With a third hire car now at our disposal we set about exploring this new end of the island. Apart from its coves and beaches and the peaceful Toplou monastery, where a proportion of the excellent local wine comes from, the Palaiokastro peninsula is mostly empty and devoid of villages of any size, with vineyards and olive groves filling the gaps between rugged outcrops.

South of the village there are a few more settlements, though the barren mountainous terrain stands in the way of any serious development. Just south of the pretty mountain village of Zakros lies a canyon of the same name but which is excitingly also called Nekron Gorge, meaning the “valley of the dead”. This name came not from any Bermuda Triangle type mystery, but from the discovery of the remains of hundreds of the dead of the Minoan people, buried in caves down either side of the gorge.

Zakros Gorge

The Minoan race vanished from the Earth around the time of the massive volcanic eruption which created Santorini and are thought to have been exterminated by that event, but Zakros was evidently an important and sacred burial site.

Minoan tomb caves

Zakros Gorge is an excellent hike – we complete it down to the sea and back up again – notable not only for its massive steep sides but also the depth of greenery in its bed which twists oasis-like between the otherwise barren rocks.
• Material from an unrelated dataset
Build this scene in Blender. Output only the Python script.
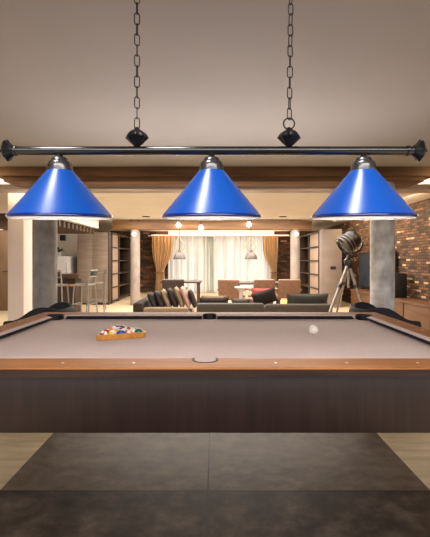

The canyon, bone dry today, is by all accounts a raging torrent in winter and spring. Thyme, fennel and a plant we don’t know (looks like giant lavender, blooms like buddleia, smells like spice) spread aromas through the hot dusty air.

Zakros Gorge

“Yiasas, yiasas”, beams Giorgos as we take our seat by the roadside back in the village, “you like one big draught beer and for the lady I think one caipirinha. How was your day?”.

It’s the 30th day of our trip and it’s the first time we’ve found one. When you’re travelling and you suddenly find a bar which straight away becomes your “temporary local”, maybe just for a couple of days before you move on, it feels brilliant. Cafe Central is a coffee bar at breakfast time (but fetch your own food from the bakers) then a lively convivial bar at night. It’s only our second night here but Giorgos remembers us, and our drinks, we chat about where we’re from, he gives advice on local places to visit, and he smiles his way through every conversation. He takes pride in telling us that people in this area are the friendliest in Crete and with his easy way and great bar he writes himself into our travel memories.
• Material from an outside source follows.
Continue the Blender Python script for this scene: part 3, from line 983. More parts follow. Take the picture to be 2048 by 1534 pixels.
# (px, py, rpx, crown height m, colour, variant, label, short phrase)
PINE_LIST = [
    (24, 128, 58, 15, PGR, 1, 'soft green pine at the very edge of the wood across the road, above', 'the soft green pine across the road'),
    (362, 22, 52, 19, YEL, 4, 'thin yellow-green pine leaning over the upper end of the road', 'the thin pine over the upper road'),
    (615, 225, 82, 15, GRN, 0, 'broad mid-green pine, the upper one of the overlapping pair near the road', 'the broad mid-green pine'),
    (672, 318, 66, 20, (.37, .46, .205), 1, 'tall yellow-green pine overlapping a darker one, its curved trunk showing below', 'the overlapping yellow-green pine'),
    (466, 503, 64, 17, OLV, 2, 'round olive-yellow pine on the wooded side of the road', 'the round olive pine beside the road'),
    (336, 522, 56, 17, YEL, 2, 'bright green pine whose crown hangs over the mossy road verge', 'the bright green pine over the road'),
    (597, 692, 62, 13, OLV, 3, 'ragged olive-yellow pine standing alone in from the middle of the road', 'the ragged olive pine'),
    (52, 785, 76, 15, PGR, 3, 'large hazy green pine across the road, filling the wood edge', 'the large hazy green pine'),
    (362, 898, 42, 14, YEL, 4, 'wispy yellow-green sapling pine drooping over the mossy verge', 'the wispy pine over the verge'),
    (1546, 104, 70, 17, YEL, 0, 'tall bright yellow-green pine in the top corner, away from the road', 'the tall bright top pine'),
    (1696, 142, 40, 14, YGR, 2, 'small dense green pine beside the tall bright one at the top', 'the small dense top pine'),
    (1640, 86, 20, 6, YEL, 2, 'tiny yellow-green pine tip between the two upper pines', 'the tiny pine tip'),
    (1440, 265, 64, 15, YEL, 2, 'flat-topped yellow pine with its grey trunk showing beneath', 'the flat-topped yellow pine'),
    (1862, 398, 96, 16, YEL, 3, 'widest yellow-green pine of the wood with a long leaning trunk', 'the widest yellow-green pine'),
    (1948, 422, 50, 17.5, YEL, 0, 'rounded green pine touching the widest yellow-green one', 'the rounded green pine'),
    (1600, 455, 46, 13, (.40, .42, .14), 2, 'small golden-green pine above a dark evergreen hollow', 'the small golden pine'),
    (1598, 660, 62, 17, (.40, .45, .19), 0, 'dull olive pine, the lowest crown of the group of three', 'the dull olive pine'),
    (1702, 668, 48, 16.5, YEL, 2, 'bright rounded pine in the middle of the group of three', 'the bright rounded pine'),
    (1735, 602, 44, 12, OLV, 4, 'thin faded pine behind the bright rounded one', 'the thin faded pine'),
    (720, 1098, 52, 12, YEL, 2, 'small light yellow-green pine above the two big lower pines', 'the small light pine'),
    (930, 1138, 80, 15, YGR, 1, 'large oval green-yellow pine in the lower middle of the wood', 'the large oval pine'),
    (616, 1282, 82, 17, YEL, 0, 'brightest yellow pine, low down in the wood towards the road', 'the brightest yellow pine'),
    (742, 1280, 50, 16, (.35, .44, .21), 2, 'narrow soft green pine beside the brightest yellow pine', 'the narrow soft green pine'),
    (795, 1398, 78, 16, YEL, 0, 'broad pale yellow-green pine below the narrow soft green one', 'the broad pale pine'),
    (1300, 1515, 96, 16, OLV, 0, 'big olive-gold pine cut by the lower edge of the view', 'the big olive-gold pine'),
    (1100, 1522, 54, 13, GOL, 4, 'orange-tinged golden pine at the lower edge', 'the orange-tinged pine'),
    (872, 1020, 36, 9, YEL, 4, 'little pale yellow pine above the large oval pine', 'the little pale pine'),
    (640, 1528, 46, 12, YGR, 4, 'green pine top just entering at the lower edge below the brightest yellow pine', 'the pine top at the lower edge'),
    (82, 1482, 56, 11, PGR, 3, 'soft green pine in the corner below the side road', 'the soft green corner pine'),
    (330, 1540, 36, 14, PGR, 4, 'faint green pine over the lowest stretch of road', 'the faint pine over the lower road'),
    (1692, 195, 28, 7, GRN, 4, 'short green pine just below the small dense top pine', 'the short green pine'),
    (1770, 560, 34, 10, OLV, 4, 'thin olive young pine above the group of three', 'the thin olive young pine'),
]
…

Olive groves and not much else

And so we take a last breakfast at Cafe Central and head off for a day long road trip which takes in the south coast and ends up on the opposite side. Once again the mountainous scenery makes for a fabulous drive with some views which put us straight into stop-and-stare mode; others which make us laugh out loud at the improbable hairpins and steep inclines.

Eastern Crete

The “Voila”, now a ruin, was once a Venetian palace apparently, though it’s just about impossible to imagine ladies in their finery socialising in such a remote mountain location. A few more twists and turns brings to our daily frappe fix at the picturesque village of Ziros, where the charm of the village is upstaged by watching village life play out in front of us. Our frappe cafe seems to be a barter centre, as a succession of villagers arrive with produce (cucumbers, zucchini, tomatoes, plums, bread) and exchange it for something else with other customers before putting the world to rights over a strong coffee. What fun it is to sit and watch.

Several years ago before we were together, Michaela tried unsuccessfully to buy a plot of land in the village of Kato Perivolakia with a view to building a holiday home. We revisit the site today, where nothing has changed, the plot sits idle over 15 years later with olives and pomegranates still ruling the roost, the village seemingly asleep around it.

Makrygialos on the south coast is our final call before we cross from south to north, arriving late afternoon in the port town of Siteia (alternative spellings available) from where, in the morning, we will bring our time on Crete to a close and start the next stage of our adventure.